Importance of Failure Data

Failure Teaches More than Miraculous Success


Failure is very important, and gathering the right failure data is even more important. For instance, it starts when animals are born, such as humans. The life of a baby is full of failures. Watching a baby elephant learn how to use its trunk was very interesting. Back to humans! Human babies are master experimenters and experiment for the longest time into their 30s. But some never trust their instincts completely and continue experiencing and learning new things mainly from their failures; these are your atypical scientists. Babies have the drive to test everything around them. Thanks to our Robotic Education System, we kill this innate behaviour very quickly. I hope technology will get us to a point where we have individualized homeschool-based learning through online channels. This is where the metaverse for education comes in. 


Failure data can be the difference between successful leading individuals or companies and those that are just existing. On successful individuals! We call them experts and when on top, thought leaders. These individuals have amassed a lot of failure data in their lives. In simple terms, an expert is someone who has failed and succeeded in many ways that they almost know all failure avenues. They know more about what not to do.

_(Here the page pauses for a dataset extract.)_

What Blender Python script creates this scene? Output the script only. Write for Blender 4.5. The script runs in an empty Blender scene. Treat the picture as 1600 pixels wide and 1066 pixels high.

An example of the importance of failure data in business is SpaceX Falcon 1 rockets; multimillions went up in flames when the Falcon 1 rockets failed three consecutive times, and engineers were left to pick up the pieces (Top 5 SpaceX failures). This also happened during the developement of the German V2 rocket. Every failure took place in under 10 minutes. Becoming a leader requires one to fail first and learn from their failure data. That's intellectual property. This goes with what entrepreneurs call failing fast. The Edison Illuminating Company had failure data on the making of light bulbs, hence the first and stayed leaders in making light bulbs. Recent failure data from SpaceX was the failure of Booster 7 on the launch pad during a test. The SpaceX team is busy with root-cause analysis, and once they find the root cause, only they in the whole world will know what not to do when one is trying to light up 29 raptor engines. Most car companies failed at copying Ford in the early 1900s. Other companies died during the dot-com era. Most EV and Space companies (startups) will fail in this decade. Unfortunately, failure comes with humiliation and puts big smiles on your enemy's faces (smile xo tsema ndleve).


First try success is elusive. Although with a heavy heart, but when I look back, I enjoyed having my Physics and Electronics experiments (Lab practicals) fail or computer code fail to run and then troubleshot. This is where most people get thrown off. This makes or breaks future Scientists and Engineers. STEM is about having a gut big enough to handle failure and adjust many many times. These subjects are for those humble enough to accept that they are not as smart as they think and strive to be better after every failure to achieve a goal. One always learns a lot from such failures. These days with simulation technologies, at least failure has very little physical consequences in the real world. Unfortunately, academic publications focus on publishing successful results/experiments and not failed ones; there are more failed experiments than successful ones. Maybe if they published failure, more people would know what not to pursue or pursue but tweak certain parameters. And perhaps humanity would progress a little bit faster.

In summary, we need more failure data. Somehow I think if we can get to a point where we enable people to handle humiliation from failure, like failing a Maths test, we will travel to other galaxies, very soon.